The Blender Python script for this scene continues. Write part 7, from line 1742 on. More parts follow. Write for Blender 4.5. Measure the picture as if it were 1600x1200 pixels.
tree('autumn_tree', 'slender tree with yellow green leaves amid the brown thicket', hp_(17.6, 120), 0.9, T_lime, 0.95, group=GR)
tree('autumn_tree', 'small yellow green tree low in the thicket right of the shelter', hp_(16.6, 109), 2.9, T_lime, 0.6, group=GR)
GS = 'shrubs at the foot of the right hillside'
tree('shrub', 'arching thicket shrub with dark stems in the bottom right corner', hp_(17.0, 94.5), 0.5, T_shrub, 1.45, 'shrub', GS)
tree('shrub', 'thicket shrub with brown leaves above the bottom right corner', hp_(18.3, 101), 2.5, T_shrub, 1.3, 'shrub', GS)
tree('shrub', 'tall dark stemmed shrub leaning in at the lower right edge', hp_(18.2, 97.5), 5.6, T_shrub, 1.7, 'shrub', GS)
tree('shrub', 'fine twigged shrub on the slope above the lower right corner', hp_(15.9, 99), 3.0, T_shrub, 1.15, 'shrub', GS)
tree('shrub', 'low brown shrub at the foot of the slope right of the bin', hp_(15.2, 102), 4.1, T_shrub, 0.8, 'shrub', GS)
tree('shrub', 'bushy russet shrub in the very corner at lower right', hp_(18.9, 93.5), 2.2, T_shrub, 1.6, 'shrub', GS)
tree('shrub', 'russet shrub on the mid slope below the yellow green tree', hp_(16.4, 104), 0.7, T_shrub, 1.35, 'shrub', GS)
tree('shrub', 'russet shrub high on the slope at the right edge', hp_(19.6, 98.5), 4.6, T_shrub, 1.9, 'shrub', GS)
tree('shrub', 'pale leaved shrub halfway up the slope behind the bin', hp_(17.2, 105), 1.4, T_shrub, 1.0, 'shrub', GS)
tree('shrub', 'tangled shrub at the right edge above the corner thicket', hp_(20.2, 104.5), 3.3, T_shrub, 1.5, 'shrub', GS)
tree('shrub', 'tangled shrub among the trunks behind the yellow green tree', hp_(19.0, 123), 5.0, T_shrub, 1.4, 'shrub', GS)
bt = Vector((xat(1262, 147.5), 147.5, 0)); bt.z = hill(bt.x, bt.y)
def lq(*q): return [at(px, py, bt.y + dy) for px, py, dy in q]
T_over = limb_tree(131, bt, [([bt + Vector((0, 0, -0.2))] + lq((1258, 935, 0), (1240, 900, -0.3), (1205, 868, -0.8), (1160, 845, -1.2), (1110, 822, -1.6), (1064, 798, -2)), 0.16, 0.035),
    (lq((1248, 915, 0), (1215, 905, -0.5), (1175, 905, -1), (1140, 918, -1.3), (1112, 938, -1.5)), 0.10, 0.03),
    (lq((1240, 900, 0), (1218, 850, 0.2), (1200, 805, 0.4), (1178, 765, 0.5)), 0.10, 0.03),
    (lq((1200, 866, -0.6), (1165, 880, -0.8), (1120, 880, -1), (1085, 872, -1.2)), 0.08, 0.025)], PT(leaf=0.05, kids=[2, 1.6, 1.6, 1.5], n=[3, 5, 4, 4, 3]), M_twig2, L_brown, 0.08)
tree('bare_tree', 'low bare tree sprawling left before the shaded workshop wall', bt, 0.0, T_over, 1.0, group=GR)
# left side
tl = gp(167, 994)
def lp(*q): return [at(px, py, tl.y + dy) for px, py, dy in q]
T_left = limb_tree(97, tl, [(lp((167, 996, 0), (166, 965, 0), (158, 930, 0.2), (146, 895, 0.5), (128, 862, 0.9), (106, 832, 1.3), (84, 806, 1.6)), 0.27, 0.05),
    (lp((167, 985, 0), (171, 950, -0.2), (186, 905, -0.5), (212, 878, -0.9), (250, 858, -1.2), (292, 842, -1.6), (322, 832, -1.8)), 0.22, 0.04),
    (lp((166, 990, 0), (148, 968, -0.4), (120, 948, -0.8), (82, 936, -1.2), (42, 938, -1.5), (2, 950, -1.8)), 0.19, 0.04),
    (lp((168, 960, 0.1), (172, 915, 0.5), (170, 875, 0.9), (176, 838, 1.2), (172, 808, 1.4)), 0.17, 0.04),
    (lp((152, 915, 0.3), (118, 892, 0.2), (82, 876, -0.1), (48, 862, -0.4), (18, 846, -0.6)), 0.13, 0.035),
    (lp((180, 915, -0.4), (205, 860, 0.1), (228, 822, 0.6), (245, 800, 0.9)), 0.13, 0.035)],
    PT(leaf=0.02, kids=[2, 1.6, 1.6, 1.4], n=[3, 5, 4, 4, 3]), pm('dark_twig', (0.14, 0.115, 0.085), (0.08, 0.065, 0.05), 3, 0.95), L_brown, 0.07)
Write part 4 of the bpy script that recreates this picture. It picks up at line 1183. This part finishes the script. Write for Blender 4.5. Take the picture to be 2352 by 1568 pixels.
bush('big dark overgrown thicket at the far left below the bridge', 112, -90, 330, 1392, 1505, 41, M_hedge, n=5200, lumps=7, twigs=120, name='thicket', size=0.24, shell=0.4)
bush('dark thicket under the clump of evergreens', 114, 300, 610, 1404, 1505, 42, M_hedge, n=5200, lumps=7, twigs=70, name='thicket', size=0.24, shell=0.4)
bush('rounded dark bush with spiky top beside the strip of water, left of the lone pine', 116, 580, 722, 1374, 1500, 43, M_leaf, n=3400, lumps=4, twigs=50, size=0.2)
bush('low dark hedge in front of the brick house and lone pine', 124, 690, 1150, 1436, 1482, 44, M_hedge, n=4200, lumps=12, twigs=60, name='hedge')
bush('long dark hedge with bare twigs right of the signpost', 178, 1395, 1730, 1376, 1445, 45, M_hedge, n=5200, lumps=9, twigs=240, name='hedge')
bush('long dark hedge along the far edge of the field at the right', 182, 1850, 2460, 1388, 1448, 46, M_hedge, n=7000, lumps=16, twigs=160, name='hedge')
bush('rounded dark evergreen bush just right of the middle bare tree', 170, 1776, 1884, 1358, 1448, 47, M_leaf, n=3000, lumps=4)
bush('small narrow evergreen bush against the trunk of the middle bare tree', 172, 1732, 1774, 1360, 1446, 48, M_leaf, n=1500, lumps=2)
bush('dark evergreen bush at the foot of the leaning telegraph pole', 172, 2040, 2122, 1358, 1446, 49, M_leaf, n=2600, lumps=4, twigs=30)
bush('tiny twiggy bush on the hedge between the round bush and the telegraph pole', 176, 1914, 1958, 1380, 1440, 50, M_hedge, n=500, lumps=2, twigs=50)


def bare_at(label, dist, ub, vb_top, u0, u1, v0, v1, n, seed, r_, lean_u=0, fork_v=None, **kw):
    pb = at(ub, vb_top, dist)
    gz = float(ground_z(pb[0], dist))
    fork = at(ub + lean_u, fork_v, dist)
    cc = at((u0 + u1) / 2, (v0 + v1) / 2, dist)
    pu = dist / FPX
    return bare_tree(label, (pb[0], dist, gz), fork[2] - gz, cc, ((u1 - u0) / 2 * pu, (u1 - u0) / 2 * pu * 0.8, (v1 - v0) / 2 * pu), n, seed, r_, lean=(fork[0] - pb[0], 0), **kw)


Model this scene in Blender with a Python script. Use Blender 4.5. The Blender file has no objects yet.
□ □ □ □ □ □ □
## Required work
Copy out the whole listing exactly.

## The completed task
The Blender Python script for this scene continues. Write part 7, from line 1742 on. More parts follow. Write for Blender 4.5. Measure the picture as if it were 1600x1200 pixels.
tree('autumn_tree', 'slender tree with yellow green leaves amid the brown thicket', hp_(17.6, 120), 0.9, T_lime, 0.95, group=GR)
tree('autumn_tree', 'small yellow green tree low in the thicket right of the shelter', hp_(16.6, 109), 2.9, T_lime, 0.6, group=GR)
GS = 'shrubs at the foot of the right hillside'
tree('shrub', 'arching thicket shrub with dark stems in the bottom right corner', hp_(17.0, 94.5), 0.5, T_shrub, 1.45, 'shrub', GS)
tree('shrub', 'thicket shrub with brown leaves above the bottom right corner', hp_(18.3, 101), 2.5, T_shrub, 1.3, 'shrub', GS)
tree('shrub', 'tall dark stemmed shrub leaning in at the lower right edge', hp_(18.2, 97.5), 5.6, T_shrub, 1.7, 'shrub', GS)
tree('shrub', 'fine twigged shrub on the slope above the lower right corner', hp_(15.9, 99), 3.0, T_shrub, 1.15, 'shrub', GS)
tree('shrub', 'low brown shrub at the foot of the slope right of the bin', hp_(15.2, 102), 4.1, T_shrub, 0.8, 'shrub', GS)
tree('shrub', 'bushy russet shrub in the very corner at lower right', hp_(18.9, 93.5), 2.2, T_shrub, 1.6, 'shrub', GS)
tree('shrub', 'russet shrub on the mid slope below the yellow green tree', hp_(16.4, 104), 0.7, T_shrub, 1.35, 'shrub', GS)
tree('shrub', 'russet shrub high on the slope at the right edge', hp_(19.6, 98.5), 4.6, T_shrub, 1.9, 'shrub', GS)
tree('shrub', 'pale leaved shrub halfway up the slope behind the bin', hp_(17.2, 105), 1.4, T_shrub, 1.0, 'shrub', GS)
tree('shrub', 'tangled shrub at the right edge above the corner thicket', hp_(20.2, 104.5), 3.3, T_shrub, 1.5, 'shrub', GS)
tree('shrub', 'tangled shrub among the trunks behind the yellow green tree', hp_(19.0, 123), 5.0, T_shrub, 1.4, 'shrub', GS)
bt = Vector((xat(1262, 147.5), 147.5, 0)); bt.z = hill(bt.x, bt.y)
def lq(*q): return [at(px, py, bt.y + dy) for px, py, dy in q]
T_over = limb_tree(131, bt, [([bt + Vector((0, 0, -0.2))] + lq((1258, 935, 0), (1240, 900, -0.3), (1205, 868, -0.8), (1160, 845, -1.2), (1110, 822, -1.6), (1064, 798, -2)), 0.16, 0.035),
    (lq((1248, 915, 0), (1215, 905, -0.5), (1175, 905, -1), (1140, 918, -1.3), (1112, 938, -1.5)), 0.10, 0.03),
    (lq((1240, 900, 0), (1218, 850, 0.2), (1200, 805, 0.4), (1178, 765, 0.5)), 0.10, 0.03),
    (lq((1200, 866, -0.6), (1165, 880, -0.8), (1120, 880, -1), (1085, 872, -1.2)), 0.08, 0.025)], PT(leaf=0.05, kids=[2, 1.6, 1.6, 1.5], n=[3, 5, 4, 4, 3]), M_twig2, L_brown, 0.08)
tree('bare_tree', 'low bare tree sprawling left before the shaded workshop wall', bt, 0.0, T_over, 1.0, group=GR)
# left side
tl = gp(167, 994)
def lp(*q): return [at(px, py, tl.y + dy) for px, py, dy in q]
T_left = limb_tree(97, tl, [(lp((167, 996, 0), (166, 965, 0), (158, 930, 0.2), (146, 895, 0.5), (128, 862, 0.9), (106, 832, 1.3), (84, 806, 1.6)), 0.27, 0.05),
    (lp((167, 985, 0), (171, 950, -0.2), (186, 905, -0.5), (212, 878, -0.9), (250, 858, -1.2), (292, 842, -1.6), (322, 832, -1.8)), 0.22, 0.04),
    (lp((166, 990, 0), (148, 968, -0.4), (120, 948, -0.8), (82, 936, -1.2), (42, 938, -1.5), (2, 950, -1.8)), 0.19, 0.04),
    (lp((168, 960, 0.1), (172, 915, 0.5), (170, 875, 0.9), (176, 838, 1.2), (172, 808, 1.4)), 0.17, 0.04),
    (lp((152, 915, 0.3), (118, 892, 0.2), (82, 876, -0.1), (48, 862, -0.4), (18, 846, -0.6)), 0.13, 0.035),
    (lp((180, 915, -0.4), (205, 860, 0.1), (228, 822, 0.6), (245, 800, 0.9)), 0.13, 0.035)],
    PT(leaf=0.02, kids=[2, 1.6, 1.6, 1.4], n=[3, 5, 4, 4, 3]), pm('dark_twig', (0.14, 0.115, 0.085), (0.08, 0.065, 0.05), 3, 0.95), L_brown, 0.07)
Write part 4 of the bpy script that recreates this picture. It picks up at line 1183. This part finishes the script. Write for Blender 4.5. Take the picture to be 2352 by 1568 pixels.
bush('big dark overgrown thicket at the far left below the bridge', 112, -90, 330, 1392, 1505, 41, M_hedge, n=5200, lumps=7, twigs=120, name='thicket', size=0.24, shell=0.4)
bush('dark thicket under the clump of evergreens', 114, 300, 610, 1404, 1505, 42, M_hedge, n=5200, lumps=7, twigs=70, name='thicket', size=0.24, shell=0.4)
bush('rounded dark bush with spiky top beside the strip of water, left of the lone pine', 116, 580, 722, 1374, 1500, 43, M_leaf, n=3400, lumps=4, twigs=50, size=0.2)
bush('low dark hedge in front of the brick house and lone pine', 124, 690, 1150, 1436, 1482, 44, M_hedge, n=4200, lumps=12, twigs=60, name='hedge')
bush('long dark hedge with bare twigs right of the signpost', 178, 1395, 1730, 1376, 1445, 45, M_hedge, n=5200, lumps=9, twigs=240, name='hedge')
bush('long dark hedge along the far edge of the field at the right', 182, 1850, 2460, 1388, 1448, 46, M_hedge, n=7000, lumps=16, twigs=160, name='hedge')
bush('rounded dark evergreen bush just right of the middle bare tree', 170, 1776, 1884, 1358, 1448, 47, M_leaf, n=3000, lumps=4)
bush('small narrow evergreen bush against the trunk of the middle bare tree', 172, 1732, 1774, 1360, 1446, 48, M_leaf, n=1500, lumps=2)
bush('dark evergreen bush at the foot of the leaning telegraph pole', 172, 2040, 2122, 1358, 1446, 49, M_leaf, n=2600, lumps=4, twigs=30)
bush('tiny twiggy bush on the hedge between the round bush and the telegraph pole', 176, 1914, 1958, 1380, 1440, 50, M_hedge, n=500, lumps=2, twigs=50)


def bare_at(label, dist, ub, vb_top, u0, u1, v0, v1, n, seed, r_, lean_u=0, fork_v=None, **kw):
    pb = at(ub, vb_top, dist)
    gz = float(ground_z(pb[0], dist))
    fork = at(ub + lean_u, fork_v, dist)
    cc = at((u0 + u1) / 2, (v0 + v1) / 2, dist)
    pu = dist / FPX
    return bare_tree(label, (pb[0], dist, gz), fork[2] - gz, cc, ((u1 - u0) / 2 * pu, (u1 - u0) / 2 * pu * 0.8, (v1 - v0) / 2 * pu), n, seed, r_, lean=(fork[0] - pb[0], 0), **kw)


Model this scene in Blender with a Python script. Use Blender 4.5. The Blender file has no objects yet.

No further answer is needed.